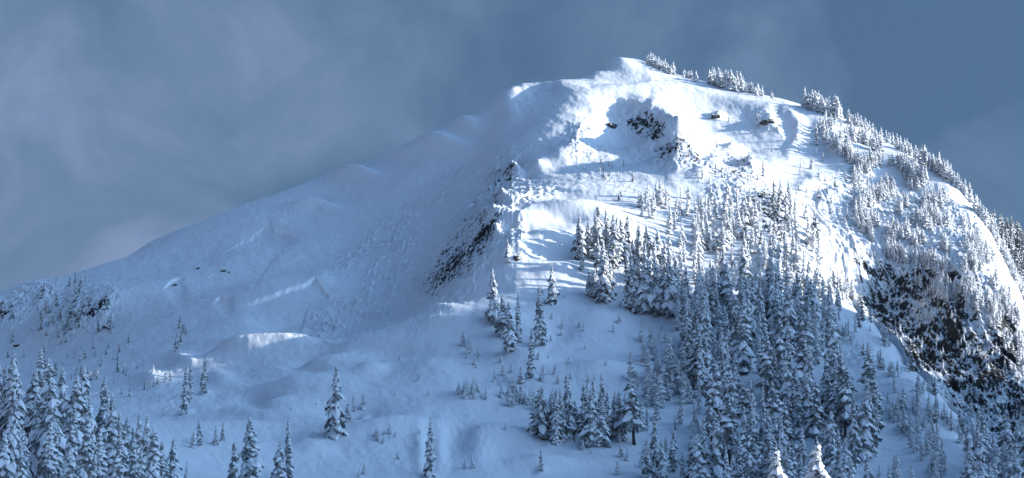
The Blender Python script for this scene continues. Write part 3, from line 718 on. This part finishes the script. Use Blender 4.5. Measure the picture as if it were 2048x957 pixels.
# saplings poking out of the deep snow
SAP = 'snow-covered sapling tip poking out of the smooth lower snow'
scatter([(1080,590),(1180,580),(1340,660),(1370,760),(1250,800),(1100,800),(980,780),(1000,720),(1090,720)], 46, 6, 18, ['young'], SAP, 'saplings on the lower snow', 10, 0, 'snowy_sapling', False, 'sapling')
scatter([(925,690),(960,690),(955,740),(930,730)], 9, 12, 26, ['young'], 'snow-covered sapling in the small clump left of the spur conifers', 'sapling clump left of the spur conifers', 4, 0, 'snowy_sapling', True, 'sapling')
scatter([(905,780),(970,780),(975,806),(915,800)], 16, 10, 24, ['young'], 'snow-covered sapling in the wider clump on the lower snow', 'wider sapling clump on the lower snow', 5, 0, 'snowy_sapling', True, 'sapling')
scatter([(1000,790),(1065,790),(1070,820),(1010,815)], 16, 14, 32, ['young'], 'snow-covered sapling in the clump at the left end of the conifer row', 'sapling clump by the conifer row', 5, 0, 'snowy_sapling', True, 'sapling')
scatter([(750,870),(790,865),(795,890),(755,890)], 10, 8, 20, ['young'], 'snow-covered sapling in the lowest clump left of the tall thin conifer', 'lowest sapling clump', 4, 0, 'snowy_sapling', True, 'sapling')
scatter([(1090,800),(1300,840),(1340,900),(1260,960),(1180,930)], 26, 8, 26, ['young'], 'snow-covered sapling on the snow around the conifer row', 'saplings around the conifer row', 8, 0, 'snowy_sapling', False, 'sapling')
for x,y,h in [(800,720,10),(837,762,12),(858,792,10),(790,792,8),(633,812,7),(582,822,6),(930,940,16),(945,938,22),(796,920,12),(730,950,18),(720,955,14),(840,870,8),(1010,862,12),(1005,752,18),(990,764,20),(1012,765,16),(1170,700,9)]:
    add(x, y, h, 'young', 'tiny snow-covered sapling tip alone in the smooth snow of the spur', 'lone sapling tips on the spur', True, 'sapling', name='snowy_sapling')

# two near trees catch the sun in front of the forest
for x, top, h, Yd, lab in [(1621,884,210,385,'nearest conifer, its snow-caked top bright in the sun at the bottom edge'), (1556,896,190,395,'near sunlit conifer top left of the brightest one at the bottom edge')]:
    i = int(np.searchsorted(U, x)); j = int(np.searchsorted(V, Yd))
    px_ = (x-CX)/F*Yd*1.003; ztop = float(zpix(top, Yd)); zb = float(Z[i,j])
    PL.append(dict(p=np.array([px_, Yd, zb]), h=ztop-zb, kind='full', label=lab, group=None, keep=True, hp=400, cat='conifer', px=x, py=0, name='snowy_conifer'))

PL = [q for q in PL if q['p'] is not None]
con = [q for q in PL if q['name'] == 'snowy_conifer']; sap = [q for q in PL if q['name'] == 'snowy_sapling']
con.sort(key=lambda q: -(q['hp']+(1000 if q['keep'] else 0)))
single = con[:300]; mass = con[300:]
print('conifers', len(con), 'saplings', len(sap))

def place_single(q):
    cm, tm = MESH[q['kind']][rr.integers(len(MESH[q['kind']]))]
    root = bpy.data.objects.new(q['name'], None); C.objects.link(root)
    root.empty_display_size = 0.5
    s = q['h']/12.0; w = s*rr.uniform(0.82,1.25)
    if q['hp'] == 400: w = s*1.25
    elif q['h'] > 24: w *= 0.88
    root.location = tuple(q['p']-np.array([0,0,0.15*s])); root.scale = (w, w, s)
    root.rotation_euler = (rr.normal()*0.03, rr.normal()*0.03, rr.uniform(0,6.28))
    root['label'] = q['label']; root['category'] = q['cat']
    if q['group']: root['group'] = q['group']
    link('trunk', tm, root); link('crown', cm, root)
ORD = 'first second third fourth fifth sixth seventh eighth ninth tenth eleventh twelfth thirteenth fourteenth fifteenth sixteenth'.split()
LOOK = {'spire':'slim','full':'broad','forest':'ragged','bare':'gaunt','young':'stubby','dark':'dark'}
SHORT = {'saplings on the lower snow':'open lower snow','sapling clump left of the spur conifers':'clump left of spur conifers','wider sapling clump on the lower snow':'wider clump on lower snow',
 'sapling clump by the conifer row':"clump at conifer row's left end",'lowest sapling clump':'lowest clump','saplings around the conifer row':'snow around conifer row','lone sapling tips on the spur':'smooth spur snow',
 'foreground forest at lower left':'dense lower left forest','understorey of the lower left forest':'lower left forest understorey','row of conifers on the lower snow':'row on lower snow',
 'grove on the middle hump':'middle hump grove','loose conifers at the bottom edge':'loose bottom-edge trees','main forest on the shaded slope':'main shaded forest','upper edge of the main forest':"main forest's upper edge",
 'upper left corner of the main forest':"main forest's upper left corner",'thicket left of the main forest':'thicket left of main forest','short conifers in the gap':'gap left of main forest','sunlit conifers on the bench':'sunlit bench trees',
 'conifers below the bench':'trees under the sunlit bench','conifers on the rocky rib':'rocky rib trees','skyline clump beside the summit dome':'skyline clump beside summit dome','second skyline clump':'second skyline clump','third skyline clump':'third skyline clump',
 'fourth skyline clump':'fourth skyline clump','conifers at the bottom right corner':'bottom right corner trees','conifers at the foot of the snow patch':'trees below smooth snow patch'}
def write_labels(items):
    groups = {}
    for q in items:
        if q['group']: groups.setdefault(q['group'], []).append(q)
    for g, qs in groups.items():
        what = SHORT.get(g, g); noun = 'sapling' if qs[0]['cat'] == 'sapling' else 'conifer'
        med = sorted(q['h'] for q in qs)[len(qs)//2]
        if len(qs) == 1:
            continue
        for q in qs: q['tip'] = q['py']-q['hp']
        qs.sort(key=lambda q: q['tip'])
        nt_ = max(1, math.ceil(len(qs)/12)); n = math.ceil(len(qs)/nt_)
        for t in range(nt_):
            row = sorted(qs[t*n:(t+1)*n], key=lambda q: q['px'])
            for k, q in enumerate(row):
                size = 'tall' if q['h'] > med*1.12 else 'short' if q['h'] < med*0.88 else 'mid-sized'
                tier = f' in {ORD[t]} tier from top' if nt_ > 1 else ''
                q['label'] = f"{size} {LOOK[q['kind']]} {noun}, {what}, {ORD[k]} from left{tier}"
                if len(q['label'].split()) > 16: q['label'] = f"{LOOK[q['kind']]} {noun}, {what}, {ORD[k]} from left{tier}"
                if len(q['label'].split()) > 16: q['label'] = f"{noun}, {what}, {ORD[k]} from left{tier.replace(' from top','')}"
write_labels(single); write_labels(sap)
for q in single+sap:
    if len(q['label'].replace('-',' ').split()) > 16: print('LONG', q['label'])
for q in single: place_single(q)
for q in sap: place_single(q)

def merged(name, items, **props):
    cos = []; qss = []; mts = []; off = 0
    for q in items:
        co, qs, mt = LOWP[q['kind']][rr.integers(len(LOWP[q['kind']]))]
        s = q['h']/12.0; w = s*rr.uniform(0.9,1.35); a = rr.uniform(0,6.28)
        c_, s_ = math.cos(a), math.sin(a)
        v = np.empty_like(co); v[:,0] = (co[:,0]*c_-co[:,1]*s_)*w; v[:,1] = (co[:,0]*s_+co[:,1]*c_)*w; v[:,2] = co[:,2]*s-0.3
        v[:,0] += rr.normal()*0.04*co[:,2]*s
        cos.append(v+q['p']); qss.append(qs+off); mts.append(np.where(mt == 1, 2, 0) if q['kind'] in ('dark','bare') else mt); off += len(co)
    co = np.concatenate(cos); qs = np.concatenate(qss); mt = np.concatenate(mts)
    tri = qs[:,2] == qs[:,3]; qs = qs[~tri]; mt = mt[~tri]
    me = raw_mesh(name, co, qs, mats=mt, smooth=False)
    me.materials.append(M_tsnow); me.materials.append(M_rime); me.materials.append(M_needles)
    return link(name, me, **props)
merged('conifer_forest', mass, kind='stuff', label='snow-plastered small conifers covering the mountain flanks')

# ------------------------------------------------------------------ bare rocks poking through the snow
def mat_rock():
    m, nt, b = new_mat('dark_rock')
    tc = N(nt, 'ShaderNodeTexCoord').outputs['Object']
    n = noise(nt, tc, 1.3, 6, 0.7)
    geo = N(nt, 'ShaderNodeNewGeometry'); sp_ = N(nt, 'ShaderNodeSeparateXYZ'); nt.links.new(geo.outputs['Normal'], sp_.inputs[0])
    lay = ramp(nt, mathn(nt, 'ADD', sp_.outputs[2], mathn(nt, 'MULTIPLY', n, 0.5)), [(0.82, 0.0), (0.95, 1.0)])
    nt.links.new(mix(nt, lay, ramp(nt, n, [(0.3, (0.015,0.016,0.018,1)), (0.75, (0.09,0.085,0.08,1))]), SNOW), b.inputs['Base Color'])
    b.inputs['Roughness'].default_value = 0.9
    return m
M_rock = mat_rock()
def rock_mesh(seed, w, h):
    import bmesh
    from mathutils import noise as mn
    bm = bmesh.new(); bmesh.ops.create_icosphere(bm, subdivisions=4, radius=1.0)
    o = Vector((seed*7.1, seed*3.3, seed*1.7))
    for v in bm.verts:
        d = 1+0.45*mn.noise(v.co*1.3+o)+0.22*mn.noise(v.co*3.1+o)-0.18*abs(mn.noise(v.co*6+o))
        q = v.co*d; v.co = Vector((q.x*w, q.y*w*0.8, q.z*h))
    me = bpy.data.meshes.new('rock'); bm.to_mesh(me); bm.free(); me.materials.append(M_rock); return me
for k, (x, y, w, h, lab) in enumerate([
 (347,572,8,4,'small bare rock at the left end of the upper left fracture line'),
 (393,539,4,4,'tiny dark rock above the small bare rock on the open left slope'),
 (445,544,8,4,'dark flat rock sticking out of the open left slope, largest of the three there'),
 (455,546,4,3,'tiny rock touching the right side of the largest open-slope rock'),
 (33,692,9,5,'dark rock low on the far left slope above the forest tips'),
 (8,630,12,10,'dark snow-capped rock at the left edge of the picture'),
 (208,657,7,6,'dark rock below the rocky knob on the left slope'),
 (1103,606,12,8,'dark rock under the perched conifer right of the spur clump'),
 (1226,254,13,10,'snow-capped boulder in the shaded hollow below the summit'),
 (1541,246,14,9,'snow-capped boulder with dark underside on the bright slope right of the summit'),
 (1437,236,10,8,'rounded snow-capped boulder on the bright slope nearest the summit'),
 (1033,522,9,9,'dark rock at the foot of the snow pillows on the middle hump'),
]):
    p = ground_hit(x, y)
    o = link('rock', rock_mesh(k+3, w/F*p[1], h/F*p[1]), label=lab, category='rock')
    o.location = (p[0], p[1]+0.5, p[2]-0.1*h/F*p[1]); o.rotation_euler = (0,0,k*1.3)
    if k < 5: o['group'] = 'bare rocks on the open left slope'

# ------------------------------------------------------------------ the farther slope beyond the right skyline
def far_slope():
    xs = np.linspace(360, 900, 220); ys = np.linspace(1850, 2300, 90)
    gx, gy = np.meshgrid(xs, ys, indexing='ij')
    crest_px = np.array([1900,1975,2048,2120,2250,2500,3000]); crest_py = np.array([405,440,474,505,570,690,900])
    pxx = CX+gx/2050*F*0.985
    zc = zpix(np.interp(pxx, crest_px, crest_py)+6, 2050.0)
    z = zc-np.abs(gy-2050)*np.where(gy < 2050, 0.75, 0.6)+fbm(gx/40, gy/40, 4, 111)*9
    me = grid_mesh('far_hill', gx, gy, z, {'rock': np.full(gx.shape, 0.9), 'rough': np.full(gx.shape, 0.5)})
    me.materials.append(M_ground); link('far_hill', me, kind='structure')
    it = []
    for k in range(1500):
        i = rr.integers(8, 60); j = rr.integers(4, 42)
        it.append(dict(p=np.array([gx[i,j], gy[i,j], z[i,j]]), h=rr.uniform(8,16), kind='dark'))
    merged('far_forest', it, kind='stuff', label='dark snow-dusted conifers on the farther slope at the right edge')
far_slope()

++++++

▶ **What the task asks**
Gather all lines where the word "from" appears.

▶ **Completed task**
The Blender Python script for this scene continues. Write part 3, from line 718 on. This part finishes the script. Use Blender 4.5. Measure the picture as if it were 2048x957 pixels.
                tier = f' in {ORD[t]} tier from top' if nt_ > 1 else ''
                q['label'] = f"{size} {LOOK[q['kind']]} {noun}, {what}, {ORD[k]} from left{tier}"
                if len(q['label'].split()) > 16: q['label'] = f"{LOOK[q['kind']]} {noun}, {what}, {ORD[k]} from left{tier}"
                if len(q['label'].split()) > 16: q['label'] = f"{noun}, {what}, {ORD[k]} from left{tier.replace(' from top','')}"
    from mathutils import noise as mn